Après plus d’un an de contestations, de manifestations quasi hebdomadaires, Emmanuel Macron se voit reprocher son autoritarisme par une gauche qui cherche à retrouver prise dans l’opinion.
Par Vincent de Bernardi
La première salve est venue de Ségolène Royal, démise de ses fonctions d’ambassadeur des pôles, après les propos du chef de l’État fustigeant les discours politiques de l’opposition qui justifient la violence. Si elle sonne davantage comme une vengeance au parfum d’aigreur, elle a fait mouche dans un contexte où les stratégies politiques s’aiguisent à l’approche du scrutin présidentielle de 2022. Jean-Luc Mélenchon y a vu une occasion de légitimer les actions radicales face à un pouvoir jugé brutal et sourd aux revendications de la rue. « On est dans un régime autoritaire. Qu’est-ce que c’est un régime autoritaire ? C’est un pouvoir qui n’écoute pas. Qui n’en fait qu’à sa tête. Qui assiste à la souffrance des citoyens sans réagir. » En attaquant le président de la République sur ce terrain, elle cherche à renouer avec ce qui a fait l’identité de la gauche. Si ce discours peut s’entendre sur un plan de philosophie politique, il n’est pas sûr que l’opinion l’entende.
Dans une enquête de l’Ifop publiée il y a un an, quatre Français sur dix se disaient prêts à confier la direction du pays à un « pouvoir politique autoritaire » pour le réformer en profondeur. Ceux qui partageaient cette idée affichaient majoritairement une proximité partisane avec Les Républicains (55%) et le Rassemblement national (52%). Et près de 6 Français sur dix (59%) n’étaient pas opposés à l’idée de confier la direction du pays à « des experts non élus » pour mener les réformes nécessaires.
Confiance en fuite
Par ces attaques, les leaders de gauche oublient que la victoire d’Emmanuel Macron en 2017 a été favorisée par un profond courant de critiques de la démocratie politique telle qu’elle fonctionne, souligne le politologue Pascal Perrineau. Si la victoire d’Emmanuel Macron a contribué à améliorer la perception du système démocratique, le retour de la confiance est loin d’être au rendez-vous. Il bat des records d’impopularité et l’opinion ne s’est pas améliorée sur le fonctionnement de la démocratie. Pourtant, par sa posture jupitérienne, il incarne cette attente d’autorité.

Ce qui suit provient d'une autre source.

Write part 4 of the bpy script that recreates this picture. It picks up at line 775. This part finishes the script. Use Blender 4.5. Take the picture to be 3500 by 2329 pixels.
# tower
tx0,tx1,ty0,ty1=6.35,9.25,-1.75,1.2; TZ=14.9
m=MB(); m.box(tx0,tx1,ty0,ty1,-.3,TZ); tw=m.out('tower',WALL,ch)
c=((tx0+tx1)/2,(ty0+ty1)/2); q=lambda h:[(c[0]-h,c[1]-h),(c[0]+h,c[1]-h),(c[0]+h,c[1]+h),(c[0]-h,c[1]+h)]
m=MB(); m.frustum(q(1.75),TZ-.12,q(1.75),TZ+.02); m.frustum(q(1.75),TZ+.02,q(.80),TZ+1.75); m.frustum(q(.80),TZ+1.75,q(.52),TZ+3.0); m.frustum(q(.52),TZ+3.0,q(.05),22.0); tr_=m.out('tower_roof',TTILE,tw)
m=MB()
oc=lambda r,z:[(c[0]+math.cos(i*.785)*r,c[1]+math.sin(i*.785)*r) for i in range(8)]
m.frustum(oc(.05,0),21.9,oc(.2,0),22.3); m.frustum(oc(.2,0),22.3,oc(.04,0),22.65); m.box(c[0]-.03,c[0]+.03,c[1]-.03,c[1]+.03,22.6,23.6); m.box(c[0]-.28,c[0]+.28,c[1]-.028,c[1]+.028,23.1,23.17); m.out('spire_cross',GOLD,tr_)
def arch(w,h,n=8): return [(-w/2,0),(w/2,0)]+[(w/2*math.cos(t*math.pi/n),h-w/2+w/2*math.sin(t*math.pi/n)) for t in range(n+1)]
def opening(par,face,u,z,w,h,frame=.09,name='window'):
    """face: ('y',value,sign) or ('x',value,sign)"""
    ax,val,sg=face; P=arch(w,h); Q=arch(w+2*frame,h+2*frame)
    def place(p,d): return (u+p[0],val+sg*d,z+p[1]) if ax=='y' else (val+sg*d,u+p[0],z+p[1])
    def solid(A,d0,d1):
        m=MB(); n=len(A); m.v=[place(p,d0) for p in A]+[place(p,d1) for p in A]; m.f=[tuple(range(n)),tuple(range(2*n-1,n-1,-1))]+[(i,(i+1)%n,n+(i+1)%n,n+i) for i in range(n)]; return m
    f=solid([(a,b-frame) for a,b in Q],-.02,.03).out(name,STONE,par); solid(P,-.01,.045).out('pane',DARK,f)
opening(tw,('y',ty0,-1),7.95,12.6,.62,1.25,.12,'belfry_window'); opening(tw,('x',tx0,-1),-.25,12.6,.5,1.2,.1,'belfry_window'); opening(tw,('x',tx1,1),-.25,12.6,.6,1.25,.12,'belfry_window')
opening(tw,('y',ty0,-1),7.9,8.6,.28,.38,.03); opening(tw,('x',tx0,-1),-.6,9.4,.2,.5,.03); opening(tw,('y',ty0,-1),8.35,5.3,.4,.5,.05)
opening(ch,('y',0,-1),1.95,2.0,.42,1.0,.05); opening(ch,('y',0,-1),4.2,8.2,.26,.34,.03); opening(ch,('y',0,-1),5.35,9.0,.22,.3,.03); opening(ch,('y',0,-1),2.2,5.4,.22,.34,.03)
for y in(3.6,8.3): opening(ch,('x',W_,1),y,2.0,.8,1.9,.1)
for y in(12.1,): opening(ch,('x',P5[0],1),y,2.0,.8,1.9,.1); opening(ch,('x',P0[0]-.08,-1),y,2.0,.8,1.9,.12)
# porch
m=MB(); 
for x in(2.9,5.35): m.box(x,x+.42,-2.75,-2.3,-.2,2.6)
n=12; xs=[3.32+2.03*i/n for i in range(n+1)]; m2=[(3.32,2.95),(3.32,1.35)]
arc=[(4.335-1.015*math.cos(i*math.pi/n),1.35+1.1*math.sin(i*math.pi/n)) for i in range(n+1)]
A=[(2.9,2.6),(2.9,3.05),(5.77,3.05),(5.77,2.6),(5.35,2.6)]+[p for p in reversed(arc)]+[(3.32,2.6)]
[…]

Dans la plupart des enquêtes, les Français soulignent, en positif comme en négatif, les traits d’image du « chef ».
Pour autant, cette demande « d’un vrai chef », demeure sans réponse aux yeux des Français. C’est ce que Mathieu Chaigne de l’institut BVA explique par un « furieux sentiment d’impuissance ». Impuissance face à la désindustrialisation, à la mondialisation, à la concurrence déloyale, et à une Europe technocratique. Impuissance face aux défis démographiques et la pression migratoire que le gouvernement semble incapable de contrôler. Impuissance enfin, face à une délinquance protéiforme et une violence qui gagne toutes les couches de la société.
Détresse et radicalité
Et Mathieu Chaigne de souligner qu’un an après le début du mouvement des « gilets jaunes », près d’un Français sur deux, selon les enquêtes, continue à le soutenir. « Comme si la radicalité s’imposait tel un mal nécessaire aux yeux de catégories opprimées et ce faisant unies malgré leurs différences. » Le soutien aux grévistes qui s’opposent à la réforme des retraites, procède du même mécanisme. Peu importe les coupures sauvages d’électricité, les stations de métros fermées, les trains arrêtés, ils incarnent le dernier rempart au démantèlement du modèle français de protection sociale.
Ce durcissement, que certains pourront qualifier de « jusqu’au-boutisme », ébranle la démocratie elle-même. En témoigne l’exercice du grand débat qui a accentué les doutes sur l’efficacité de la démocratie représentative sans rien résoudre des crises du pays, de la détresse des oubliés du système.
Boîte de Pandore
Président qualifié d’autoritaire mais impuissant, une posture d’autorité toujours un brin « jupitérienne » mais sans résultats tangibles, Emmanuel Macron ne répond pas à l’équation qui sera vraisemblablement celle de 2022. Il ouvre un espace politique à ceux qui promettront la sécurité, la fierté de retrouver la maîtrise du destin national au mépris des libertés. Le risque est là.